Bisnis.com, JAKARTA — Kementerian Energi dan Sumber Daya Mineral mendorong agar reklamasi lahan bekas tambang diarahkan untuk lahan agro-bioenergi.
Direktur Teknik dan Lingkungan Mineral dan Batubara Kementerian ESDM Lana Saria mengatakan bahwa saat ini tuntutan pemenuhan kebutuhan energi tak bisa lagi hanya bergantung pada energi fosil, tetapi juga didorong dari energi baru terbarukan, salah satunya dari bioenergi.
Oleh karena itu, pemanfaatan lahan bekas tambang untuk tanaman penghasil bioenergi didorong agar bisa memenuhi kebutuhan bahan baku pembangkit listrik berbasis energi biomassa.
"Reklamasi ini memiliki potensi yang besar, baik untuk sarana dan prasarana dihasilkannya energi, maka kami mencoba reklamasi yang kita lakukan juga bisa menjadi jawaban untuk memenuhi kebutuhan dari energi tersebut," ujarnya dalam webinar Sosialisasi Reklamasi Lahan Bekas Tambang sebagai Lahan Agro-Bionergi, Selasa (30/3/2021).
Sebenarnya pemerintah pernah mendorong program reklamasi lahan bekas tambang untuk lahan agro-bioenergi, tetapi implementasinya mengalami kegagalan.

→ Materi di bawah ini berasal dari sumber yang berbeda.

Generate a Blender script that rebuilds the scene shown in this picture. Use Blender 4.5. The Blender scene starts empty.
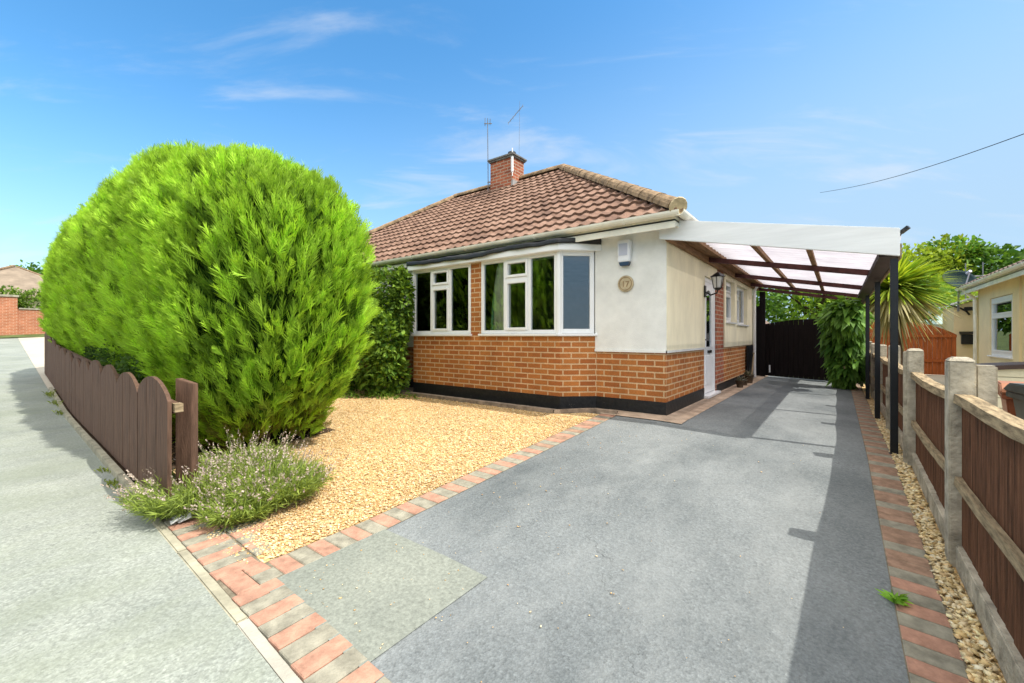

Menurut Lana, hal ini disebabkan saat itu pemerintah tidak mempertimbangkan ketersediaan pasokan dan kebutuhannya.
"Dulu kami tidak pertimbangkan supply dan demand. Hanya suplai saja sehingga saat penanaman dan pemanenan ternyata proses bagaimana tanaman itu jadi energi juga belum siap sehingga kalaupun ini diarahkan sebagai tanaman bioenergi atau biomassa tentunya harus disinergikan dengan kebutuhannya," katanya.
Lana pun mendorong agar perusahaan tambang yang hendak melakukan kegiatan reklamasi dalam bentuk tanaman agro-energi, selain melakukan perencanaan matang juga perlu menjalin kerja sama dengan PT PLN (Persero). Ke depan, pihaknya akan merancang suatu skema kerja sama dengan PLN untuk menjembatani para pemegang IUP yang melakukan kegiatan reklamasi tersebut agar memperoleh kepastian dalam pemanfaatan hasil tanaman bioenerginya.
Adapun, pemerintah tidak membatasi pada jenis tanaman bioenergi tertentu untuk kegiatan reklamasi tersebut.
"Apapun yang bisa diolah jadi suatu energi, apakah sawit, kaliandra, atau tanaman lain, kami dukung. Tidak ada spesifik tertentu harus apa. Memang yang perlu itu kebutuhannya jelas sehingga biaya yang dilakukan untuk revegetasi tidak sia-sia. Nanti diolah jadi apa, penggunanya siapa saja. Hasil akhirnya apa harus jelas, itu yang akan kami dukung," tutur Lana.
Sementara itu, Kepala Divisi K3LH PT Timah Tbk. Benny Hutahaean mengatakan bahwa perusahaan tambang membutuhkan regulasi yang lebih jelas dari pemerintah terkait reklamasi dalam bentuk tanaman bioenergi ini.
Dia menuturkan pihaknya telah menerapkan reklamasi dengan tanaman yang bisa menghasilkan bionergi berupa sengon. Hanya saja belum bisa dimanfaatkan untuk memenuhi kebutuhan untuk pembangkit listrik karena tidak adanya regulasi yang jelas.
"Tanaman yang kami tanam, sengon, itu banyak yang incar dari luar Bangka Belitung untuk dimanfaatkan. Namun, karena aturannya belum ada, sampai saat ini kami belum izinkan tanaman kami untuk ditebang dan diserahkan ke pembangkit. Meski nilai keberhasilan reklamasinya sudah 100 persen, karena aturan belum ada kami belum izinkan," kata Benny.
"Apabila kami tebang nanti bagaimana dengan lokasi kegiatan reklamasi ini, tanggung jawab berikutnya siapa. Hal-hal ini belum diatur, kami minta ini bisa diatur Kementerian ESDM sehingga jelas aturannya bagi perusahaan," katanya.